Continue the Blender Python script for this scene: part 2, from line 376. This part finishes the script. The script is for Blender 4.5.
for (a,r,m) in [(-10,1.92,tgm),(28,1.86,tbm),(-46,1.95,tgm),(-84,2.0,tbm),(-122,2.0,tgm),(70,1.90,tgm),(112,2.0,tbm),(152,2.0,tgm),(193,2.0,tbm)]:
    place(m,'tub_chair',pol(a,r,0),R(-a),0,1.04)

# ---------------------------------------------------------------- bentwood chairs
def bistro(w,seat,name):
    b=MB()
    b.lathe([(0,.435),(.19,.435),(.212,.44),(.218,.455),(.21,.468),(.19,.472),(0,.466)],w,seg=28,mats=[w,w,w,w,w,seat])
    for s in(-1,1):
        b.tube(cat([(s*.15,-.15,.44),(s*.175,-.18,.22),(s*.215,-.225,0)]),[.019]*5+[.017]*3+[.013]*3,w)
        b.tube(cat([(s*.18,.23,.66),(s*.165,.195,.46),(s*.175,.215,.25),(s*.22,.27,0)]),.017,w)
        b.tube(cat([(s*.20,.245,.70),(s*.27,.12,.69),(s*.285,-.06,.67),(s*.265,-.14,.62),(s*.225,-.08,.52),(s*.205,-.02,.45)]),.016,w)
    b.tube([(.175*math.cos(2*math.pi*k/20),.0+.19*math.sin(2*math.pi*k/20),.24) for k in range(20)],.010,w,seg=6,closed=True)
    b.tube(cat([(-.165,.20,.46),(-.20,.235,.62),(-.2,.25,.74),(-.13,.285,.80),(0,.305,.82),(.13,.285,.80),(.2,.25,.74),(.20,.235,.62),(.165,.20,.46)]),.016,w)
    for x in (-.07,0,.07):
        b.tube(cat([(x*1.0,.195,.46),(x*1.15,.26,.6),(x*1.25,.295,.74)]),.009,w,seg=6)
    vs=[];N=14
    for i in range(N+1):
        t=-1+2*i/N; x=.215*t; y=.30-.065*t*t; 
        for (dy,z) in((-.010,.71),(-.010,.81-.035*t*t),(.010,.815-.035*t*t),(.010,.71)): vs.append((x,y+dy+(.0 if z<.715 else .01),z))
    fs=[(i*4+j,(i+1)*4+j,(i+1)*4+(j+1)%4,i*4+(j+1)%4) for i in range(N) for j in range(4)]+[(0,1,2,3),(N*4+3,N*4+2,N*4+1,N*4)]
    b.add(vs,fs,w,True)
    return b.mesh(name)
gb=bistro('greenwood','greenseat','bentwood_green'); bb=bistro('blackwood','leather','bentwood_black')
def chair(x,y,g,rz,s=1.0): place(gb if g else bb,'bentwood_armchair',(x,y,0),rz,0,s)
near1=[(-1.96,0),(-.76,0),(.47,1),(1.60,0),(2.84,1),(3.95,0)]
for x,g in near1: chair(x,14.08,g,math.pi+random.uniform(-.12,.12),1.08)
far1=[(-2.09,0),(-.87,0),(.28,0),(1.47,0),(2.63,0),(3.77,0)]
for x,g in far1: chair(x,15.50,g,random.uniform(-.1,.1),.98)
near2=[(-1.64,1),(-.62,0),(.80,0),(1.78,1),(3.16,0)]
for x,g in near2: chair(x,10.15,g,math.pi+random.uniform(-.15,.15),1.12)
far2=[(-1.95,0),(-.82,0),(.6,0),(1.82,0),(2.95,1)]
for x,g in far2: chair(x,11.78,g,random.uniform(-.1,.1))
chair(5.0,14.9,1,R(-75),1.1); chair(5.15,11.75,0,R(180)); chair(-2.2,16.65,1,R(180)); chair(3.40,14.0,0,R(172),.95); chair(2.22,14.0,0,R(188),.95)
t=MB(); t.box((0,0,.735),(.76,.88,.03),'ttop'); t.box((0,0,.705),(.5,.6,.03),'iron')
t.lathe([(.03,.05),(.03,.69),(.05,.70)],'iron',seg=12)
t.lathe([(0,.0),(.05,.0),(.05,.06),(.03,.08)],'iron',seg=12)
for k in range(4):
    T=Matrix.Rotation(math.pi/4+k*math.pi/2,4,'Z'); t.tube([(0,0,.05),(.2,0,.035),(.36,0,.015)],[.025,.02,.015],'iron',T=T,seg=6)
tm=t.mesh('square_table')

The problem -
Set down all of the data above, word for word.

Task result -
Continue the Blender Python script for this scene: part 2, from line 376. This part finishes the script. The script is for Blender 4.5.
for (a,r,m) in [(-10,1.92,tgm),(28,1.86,tbm),(-46,1.95,tgm),(-84,2.0,tbm),(-122,2.0,tgm),(70,1.90,tgm),(112,2.0,tbm),(152,2.0,tgm),(193,2.0,tbm)]:
    place(m,'tub_chair',pol(a,r,0),R(-a),0,1.04)

# ---------------------------------------------------------------- bentwood chairs
def bistro(w,seat,name):
    b=MB()
    b.lathe([(0,.435),(.19,.435),(.212,.44),(.218,.455),(.21,.468),(.19,.472),(0,.466)],w,seg=28,mats=[w,w,w,w,w,seat])
    for s in(-1,1):
        b.tube(cat([(s*.15,-.15,.44),(s*.175,-.18,.22),(s*.215,-.225,0)]),[.019]*5+[.017]*3+[.013]*3,w)
        b.tube(cat([(s*.18,.23,.66),(s*.165,.195,.46),(s*.175,.215,.25),(s*.22,.27,0)]),.017,w)
        b.tube(cat([(s*.20,.245,.70),(s*.27,.12,.69),(s*.285,-.06,.67),(s*.265,-.14,.62),(s*.225,-.08,.52),(s*.205,-.02,.45)]),.016,w)
    b.tube([(.175*math.cos(2*math.pi*k/20),.0+.19*math.sin(2*math.pi*k/20),.24) for k in range(20)],.010,w,seg=6,closed=True)
    b.tube(cat([(-.165,.20,.46),(-.20,.235,.62),(-.2,.25,.74),(-.13,.285,.80),(0,.305,.82),(.13,.285,.80),(.2,.25,.74),(.20,.235,.62),(.165,.20,.46)]),.016,w)
    for x in (-.07,0,.07):
        b.tube(cat([(x*1.0,.195,.46),(x*1.15,.26,.6),(x*1.25,.295,.74)]),.009,w,seg=6)
    vs=[];N=14
    for i in range(N+1):
        t=-1+2*i/N; x=.215*t; y=.30-.065*t*t; 
        for (dy,z) in((-.010,.71),(-.010,.81-.035*t*t),(.010,.815-.035*t*t),(.010,.71)): vs.append((x,y+dy+(.0 if z<.715 else .01),z))
    fs=[(i*4+j,(i+1)*4+j,(i+1)*4+(j+1)%4,i*4+(j+1)%4) for i in range(N) for j in range(4)]+[(0,1,2,3),(N*4+3,N*4+2,N*4+1,N*4)]
    b.add(vs,fs,w,True)
    return b.mesh(name)
gb=bistro('greenwood','greenseat','bentwood_green'); bb=bistro('blackwood','leather','bentwood_black')
def chair(x,y,g,rz,s=1.0): place(gb if g else bb,'bentwood_armchair',(x,y,0),rz,0,s)
near1=[(-1.96,0),(-.76,0),(.47,1),(1.60,0),(2.84,1),(3.95,0)]
for x,g in near1: chair(x,14.08,g,math.pi+random.uniform(-.12,.12),1.08)
far1=[(-2.09,0),(-.87,0),(.28,0),(1.47,0),(2.63,0),(3.77,0)]
for x,g in far1: chair(x,15.50,g,random.uniform(-.1,.1),.98)
near2=[(-1.64,1),(-.62,0),(.80,0),(1.78,1),(3.16,0)]
for x,g in near2: chair(x,10.15,g,math.pi+random.uniform(-.15,.15),1.12)
far2=[(-1.95,0),(-.82,0),(.6,0),(1.82,0),(2.95,1)]
for x,g in far2: chair(x,11.78,g,random.uniform(-.1,.1))
chair(5.0,14.9,1,R(-75),1.1); chair(5.15,11.75,0,R(180)); chair(-2.2,16.65,1,R(180)); chair(3.40,14.0,0,R(172),.95); chair(2.22,14.0,0,R(188),.95)
t=MB(); t.box((0,0,.735),(.76,.88,.03),'ttop'); t.box((0,0,.705),(.5,.6,.03),'iron')
t.lathe([(.03,.05),(.03,.69),(.05,.70)],'iron',seg=12)
t.lathe([(0,.0),(.05,.0),(.05,.06),(.03,.08)],'iron',seg=12)
for k in range(4):
    T=Matrix.Rotation(math.pi/4+k*math.pi/2,4,'Z'); t.tube([(0,0,.05),(.2,0,.035),(.36,0,.015)],[.025,.02,.015],'iron',T=T,seg=6)
tm=t.mesh('square_table')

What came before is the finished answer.